While this is a revival of a 90s series, the book feels more related to Ram V’s Boom Studios work The Many Deaths of Laila Starring and Rare Flavours, meditative stories about (you guessed it,) love, death, and grief. Like those stories, Ram V finds this balance of the grand and the intimate. Beyond the end-of-everything histrionics of this story, Mitch Shelley is a man whose gift and curse is to always be resurrected— that’s different than immortality. His power isn’t to live forever— he has to die over and over again for his powers to express themselves. The method of his death influences the power he has in his resurrection. But he has to die first and die continually to be resurrected.

That’s the beginning point of Shelley’s story- death. What could it mean to him when he dies? What does it mean to him when those he gets close to die? Early on in the story, Shelley asks, “You think saving the universe and falling in love are the same thing?” “You’d be surprised,” Shesha answers. And there is Ram and Anand’s story. Having died of old age, of time, Shelley’s resurrected power isn’t over time and memory as he looks back over his life, his times of falling in and losing love, of saving the world from petty, earthly threats even as he nudges his memories and events to prepare for the upcoming battles. And it’s not preparing the likes of Batman or Superman for this battle— it’s preparing the answer to his question if falling in love and saving the universe are the same thing.
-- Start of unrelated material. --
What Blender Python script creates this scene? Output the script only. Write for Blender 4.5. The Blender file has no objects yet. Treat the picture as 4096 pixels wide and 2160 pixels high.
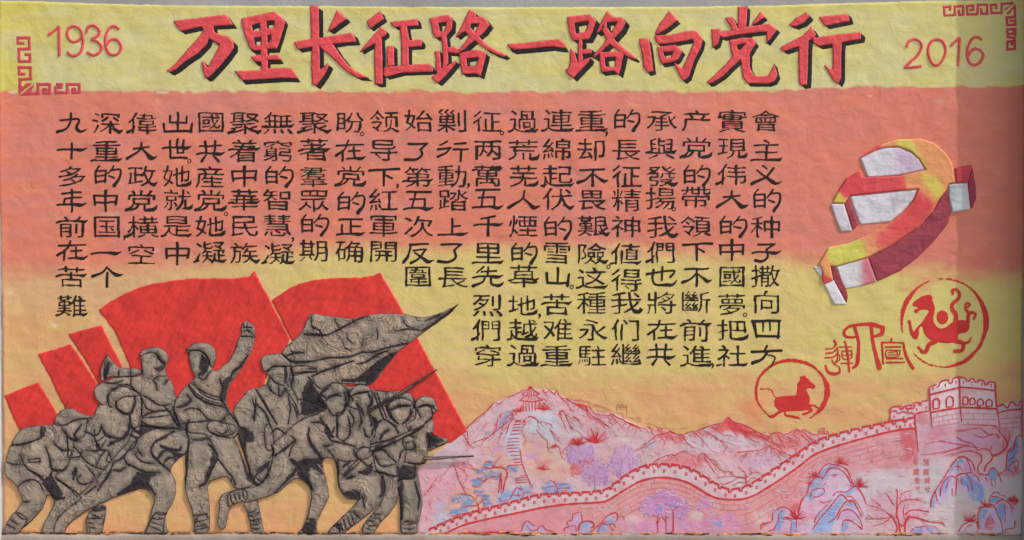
import bpy, math, random
import numpy as np

# ------------------------------------------------------------------ camera, light, exposure
scene = bpy.context.scene
C = scene.collection
BASE = 0.45                                   # height of the photograph's lower edge above the ground, metres


def W(px, py, d=0.0):                         # picture millimetres -> metres; d = mm proud of the wall
    return ((px - 2048.0) * .001, -d * .001, (2160.0 - py) * .001 + BASE)


cam_d = bpy.data.cameras.new('camera')
cam = bpy.data.objects.new('camera', cam_d)
C.objects.link(cam)
CAM_DIST = 7.0
cam.location = (0, -CAM_DIST, BASE + 1.08)
cam.rotation_euler = (math.radians(90), 0, 0)
cam_d.sensor_width = 36
cam_d.lens = 36 * (CAM_DIST - .006) / 4.096
cam_d.clip_end = 500
scene.camera = cam

SUN_EL, SUN_AZ = math.radians(46), math.radians(63)     # azimuth to the right of the wall's normal
wd = bpy.data.worlds.new('World'); scene.world = wd; wd.use_nodes = True
nt = wd.node_tree
sky = nt.nodes.new('ShaderNodeTexSky'); sky.sky_type = 'NISHITA'; sky.sun_disc = False
sky.sun_elevation = SUN_EL
sdir = (math.sin(SUN_AZ) * math.cos(SUN_EL), -math.cos(SUN_AZ) * math.cos(SUN_EL), math.sin(SUN_EL))
sky.sun_rotation = math.atan2(sdir[0], sdir[1])
sky.dust_density = 4.0; sky.air_density = 0.9; sky.ozone_density = 0.4
nt.links.new(sky.outputs[0], nt.nodes['Background'].inputs[0])
nt.nodes['Background'].inputs[1].default_value = 0.15
sun_d = bpy.data.lights.new('sun', 'SUN'); sun_d.energy = 2.6; sun_d.angle = math.radians(0.9)
sun_d.color = (1.0, .97, .92)
sun = bpy.data.objects.new('sun', sun_d); C.objects.link(sun)
sun.location = (3, -3, 5)
from mathutils import Vector
sun.rotation_euler = Vector(sdir).to_track_quat('Z', 'Y').to_euler()
scene.view_settings.view_transform = 'Standard'
scene.view_settings.look = 'None'
scene.view_settings.gamma = 1.0
scene.view_settings.exposure = 0.06
GAIN = 1.0

# ------------------------------------------------------------------ small helpers
rng = np.random.RandomState(7)
random.seed(7)
_lat = rng.uniform(-1, 1, (8, 256, 256))


def vn(x, y, s, seed=0, sy=None):             # smooth value noise, -1..1
    L = _lat[seed % 8]
    x = np.asarray(x, float) / s + seed * 17.3
    y = np.asarray(y, float) / (sy or s) + seed * 31.7
    xi = np.floor(x).astype(int); yi = np.floor(y).astype(int)
    fx = x - xi; fy = y - yi
    fx = fx * fx * (3 - 2 * fx); fy = fy * fy * (3 - 2 * fy)
    a = L[yi % 256, xi % 256]; b = L[yi % 256, (xi + 1) % 256]
    c = L[(yi + 1) % 256, xi % 256]; d = L[(yi + 1) % 256, (xi + 1) % 256]
    return (a * (1 - fx) + b * fx) * (1 - fy) + (c * (1 - fx) + d * fx) * fy


def fbm(x, y, s, seed=0, n=3, sy=None):
    r = 0; a = 1.0
    for k in range(n):
        r = r + a * vn(x, y, s / 2 ** k, seed + k, (sy or s) / 2 ** k); a *= .5
    return r / 1.6


def sst(t, a, b):
    t = np.clip((t - a) / (b - a), 0, 1)
    return t * t * (3 - 2 * t)


CROP = {'A': (600, 0, 3.22), 'B': (1300, 0, 3.22), 'C': (2000, 0, 3.22), 'D': (2700, 0, 3.22),
        'E': (0, 0, 3.22), 'F': (3296, 0, 3.22),
        'T1': (200, 420, 1.579), 'T2': (1200, 420, 1.579), 'T3': (2160, 420, 1.579), 'T4': (1840, 1000, 1.894),
        'S1': (0, 1480, 1.997), 'S2': (340, 1240, 2.829), 'S3': (340, 1680, 2.829), 'S4': (1000, 1160, 2.4256),
        'S5': (1000, 1600, 2.4244), 'S6': (0, 1060, 1.2347),
        'G1': (3200, 500, 1.7868), 'G2': (3560, 1080, 3.0858), 'G3': (2980, 1240, 2.6118), 'G4': (3500, 1460, 3.993),
        'L1': (1640, 1500, 2.0575), 'L2': (2300, 1560, 2.2633), 'L3': (3100, 1560, 2.263), 'L4': (1640, 1480, 1.0489),
        'P': (0, 0, 1.0)}


def P(s, key=None):
    """'A 12,34 56,78' -> measured positions in millimetres on the wall."""
    t = s.split()
    if key is None:
        key = t.pop(0)
    x0, y0, k = CROP[key]
    out = []
    for q in t:
        if q in CROP:
            x0, y0, k = CROP[q]; continue
        a, b = q.split(',')
        out.append((x0 + float(a) / k, y0 + float(b) / k))
    return np.array(out)


def chaikin(p, n=1, closed=True):
    for _ in range(n):
        if closed:
            q = np.roll(p, -1, 0)
            p = np.stack([p * .75 + q * .25, p * .25 + q * .75], 1).reshape(-1, 2)
        else:
            a, b = p[:-1], p[1:]
            m = np.stack([a * .75 + b * .25, a * .25 + b * .75], 1).reshape(-1, 2)
            p = np.vstack([p[:1], m, p[-1:]])
    return p


def catmull(p, step=8.0):
    p = np.asarray(p, float)
    if len(p) < 3:
        n = max(2, int(np.hypot(*(p[1] - p[0])) / step) + 1)
        t = np.linspace(0, 1, n)[:, None]
        return p[0] * (1 - t) + p[1] * t
    q = np.vstack([2 * p[0] - p[1], p, 2 * p[-1] - p[-2]])
    out = []
    for i in range(1, len(q) - 2):
        a, b, c, d = q[i - 1], q[i], q[i + 1], q[i + 2]
        n = max(1, int(np.hypot(*(c - b)) / step))
        t = (np.arange(n) / n)[:, None]
        out.append(.5 * (2 * b + (c - a) * t + (2 * a - 5 * b + 4 * c - d) * t ** 2 + (3 * b - a - 3 * c + d) * t ** 3))
    out.append(p[-1:])
    return np.vstack(out)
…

Imagine if that question were asked more in comics- if each crisis or alternate universe was saved by emotions & love rather than mostly punching. This is still that kind of story but the struggle is far more internal— Shelley versus Shesha. The man he is versus the man he will be. Yes, there is another, imminent threat out there that threatens to devour reality but Ram and Anand’s story shows a man trying to hold onto the love that makes him who he is— all of the highs and lows that come from allowing yourself to love.